‘Send Help’ is a film that wrong-foots its audience, and quite sharply. For the first stretch it plays like a glossy, 1980s-style workplace satire, in the mode of ‘Working Girl’ or ‘American Psycho’ – all alpha posturing, casual misogyny, and a corporate ladder rigged in favour of the loudest man in the room. Then it strands its two leads on a desert island and flips the power dynamic with a wicked little grin.

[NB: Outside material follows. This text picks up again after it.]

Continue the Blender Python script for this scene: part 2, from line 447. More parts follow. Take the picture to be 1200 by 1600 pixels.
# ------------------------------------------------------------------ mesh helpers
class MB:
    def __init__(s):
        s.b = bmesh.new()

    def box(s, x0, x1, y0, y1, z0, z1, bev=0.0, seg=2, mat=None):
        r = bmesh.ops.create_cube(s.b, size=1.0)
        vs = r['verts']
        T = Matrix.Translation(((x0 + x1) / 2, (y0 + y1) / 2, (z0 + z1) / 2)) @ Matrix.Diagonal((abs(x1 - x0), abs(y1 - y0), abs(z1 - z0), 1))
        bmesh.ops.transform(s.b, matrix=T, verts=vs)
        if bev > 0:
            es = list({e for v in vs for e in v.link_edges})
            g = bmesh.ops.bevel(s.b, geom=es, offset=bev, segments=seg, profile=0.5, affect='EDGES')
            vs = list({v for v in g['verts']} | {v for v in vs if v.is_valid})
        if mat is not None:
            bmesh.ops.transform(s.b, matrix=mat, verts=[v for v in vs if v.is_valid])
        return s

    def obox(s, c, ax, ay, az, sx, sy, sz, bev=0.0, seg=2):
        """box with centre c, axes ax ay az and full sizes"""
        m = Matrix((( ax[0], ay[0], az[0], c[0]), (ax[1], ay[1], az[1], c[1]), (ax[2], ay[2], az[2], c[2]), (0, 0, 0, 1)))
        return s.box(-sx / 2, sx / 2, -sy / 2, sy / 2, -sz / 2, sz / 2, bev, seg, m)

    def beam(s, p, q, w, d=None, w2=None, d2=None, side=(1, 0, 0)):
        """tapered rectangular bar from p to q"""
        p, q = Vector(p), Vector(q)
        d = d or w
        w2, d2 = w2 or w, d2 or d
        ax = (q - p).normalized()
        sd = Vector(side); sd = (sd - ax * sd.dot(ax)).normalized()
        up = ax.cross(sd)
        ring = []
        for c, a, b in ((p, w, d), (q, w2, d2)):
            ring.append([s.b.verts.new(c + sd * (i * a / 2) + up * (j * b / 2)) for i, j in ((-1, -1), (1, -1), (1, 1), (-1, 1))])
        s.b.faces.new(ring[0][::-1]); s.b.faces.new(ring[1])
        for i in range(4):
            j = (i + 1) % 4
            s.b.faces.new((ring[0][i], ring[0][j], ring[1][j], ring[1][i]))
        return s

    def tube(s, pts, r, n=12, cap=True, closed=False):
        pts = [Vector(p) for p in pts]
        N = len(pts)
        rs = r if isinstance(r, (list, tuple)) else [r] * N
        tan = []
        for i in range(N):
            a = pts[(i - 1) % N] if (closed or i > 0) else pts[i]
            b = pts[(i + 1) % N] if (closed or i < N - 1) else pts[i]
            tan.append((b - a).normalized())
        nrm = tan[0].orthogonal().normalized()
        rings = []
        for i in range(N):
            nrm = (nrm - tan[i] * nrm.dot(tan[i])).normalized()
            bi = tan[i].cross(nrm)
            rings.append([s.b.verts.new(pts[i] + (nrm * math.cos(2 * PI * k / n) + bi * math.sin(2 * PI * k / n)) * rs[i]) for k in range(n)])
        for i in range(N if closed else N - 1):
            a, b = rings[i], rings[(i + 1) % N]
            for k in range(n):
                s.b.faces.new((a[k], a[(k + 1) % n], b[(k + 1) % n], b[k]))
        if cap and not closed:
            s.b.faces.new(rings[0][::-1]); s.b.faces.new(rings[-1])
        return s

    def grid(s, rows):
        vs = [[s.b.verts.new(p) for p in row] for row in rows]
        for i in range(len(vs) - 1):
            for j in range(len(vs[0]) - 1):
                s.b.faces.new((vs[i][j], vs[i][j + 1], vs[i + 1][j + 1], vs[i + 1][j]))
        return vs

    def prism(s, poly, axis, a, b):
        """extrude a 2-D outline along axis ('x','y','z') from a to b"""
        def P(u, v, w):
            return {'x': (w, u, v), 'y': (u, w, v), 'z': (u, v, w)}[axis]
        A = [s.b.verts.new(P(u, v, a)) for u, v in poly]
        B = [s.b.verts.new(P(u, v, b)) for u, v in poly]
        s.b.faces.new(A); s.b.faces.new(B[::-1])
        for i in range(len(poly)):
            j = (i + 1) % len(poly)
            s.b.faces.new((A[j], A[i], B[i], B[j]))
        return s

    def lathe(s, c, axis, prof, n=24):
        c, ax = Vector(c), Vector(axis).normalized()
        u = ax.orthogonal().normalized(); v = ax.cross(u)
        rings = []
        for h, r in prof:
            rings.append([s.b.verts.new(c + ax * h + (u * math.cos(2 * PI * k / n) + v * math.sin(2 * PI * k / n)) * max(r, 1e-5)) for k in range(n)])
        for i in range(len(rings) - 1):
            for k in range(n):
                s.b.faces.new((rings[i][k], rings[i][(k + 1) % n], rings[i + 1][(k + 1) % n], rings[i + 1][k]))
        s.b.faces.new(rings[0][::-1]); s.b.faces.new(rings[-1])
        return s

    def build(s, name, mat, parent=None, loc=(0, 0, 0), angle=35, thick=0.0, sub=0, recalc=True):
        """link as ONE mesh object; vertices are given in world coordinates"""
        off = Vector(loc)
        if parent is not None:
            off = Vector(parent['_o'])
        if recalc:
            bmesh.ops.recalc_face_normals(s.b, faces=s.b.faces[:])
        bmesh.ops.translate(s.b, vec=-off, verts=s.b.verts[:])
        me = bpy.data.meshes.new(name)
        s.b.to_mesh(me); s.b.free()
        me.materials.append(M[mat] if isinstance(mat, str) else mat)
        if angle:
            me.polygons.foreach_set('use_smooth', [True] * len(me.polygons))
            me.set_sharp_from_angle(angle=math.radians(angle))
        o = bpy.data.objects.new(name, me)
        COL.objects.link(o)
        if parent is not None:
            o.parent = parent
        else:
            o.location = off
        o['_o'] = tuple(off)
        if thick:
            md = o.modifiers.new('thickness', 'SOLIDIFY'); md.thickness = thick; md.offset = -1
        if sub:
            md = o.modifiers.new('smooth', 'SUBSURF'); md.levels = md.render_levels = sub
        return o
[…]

Rachel McAdams is the quietly competent employee who’s spent years being talked over. Dylan O’Brien is her boss – entitled, performative, and convinced he still ‘runs things’ even when there’s no office, no HR, and no audience. The early fun comes from watching him discover that hierarchy doesn’t survive contact with real survival. Off the grid, it’s McAdams’ resourcefulness that matters, and she thrives in a way that clearly unsettles him – and, intriguingly, seems to awaken something in her too.

For a while you think you’re watching a ‘Cast Away’ variation: hold out, get rescued, return to civilisation, maybe even a neat little ‘she gets the promotion’ payoff. But the film has other ideas. It becomes increasingly clear that island life suits McAdams’ character far more than the world she came from – and that staying put might be less a nightmare than a liberation.

Then, about halfway through, ‘Send Help’ mutates into something nastier: splattery survival horror with a mean streak. The food-gathering turns grotesque, the tone curdles, and the film leans into a pulpy, juvenile excess. There are ‘Misery’ echoes too – O’Brien’s character ends up injured and immobilised, McAdams builds him shelter, tends to him… and starts meting out punishments when he won’t ‘toe the line.’ Care and control blur in deliberately uncomfortable ways.

It’s basically a bloodier cousin of ‘9 to 5’: same premise of patriarchal comeuppance, but filtered through body horror and cruelty rather than farce. There’s some fun in the escalation – the way it pivots from blandly predictable to properly vicious – but it never quite becomes more than its own contrivance. The transformation at the end is certainly a shift, but it feels engineered by the plot’s cruelty rather than earned as a deep character arc.

Still, if you like films that start as one thing and then gleefully pull the rug, ‘Send Help’ will keep you watching – even if you’re wincing while you do.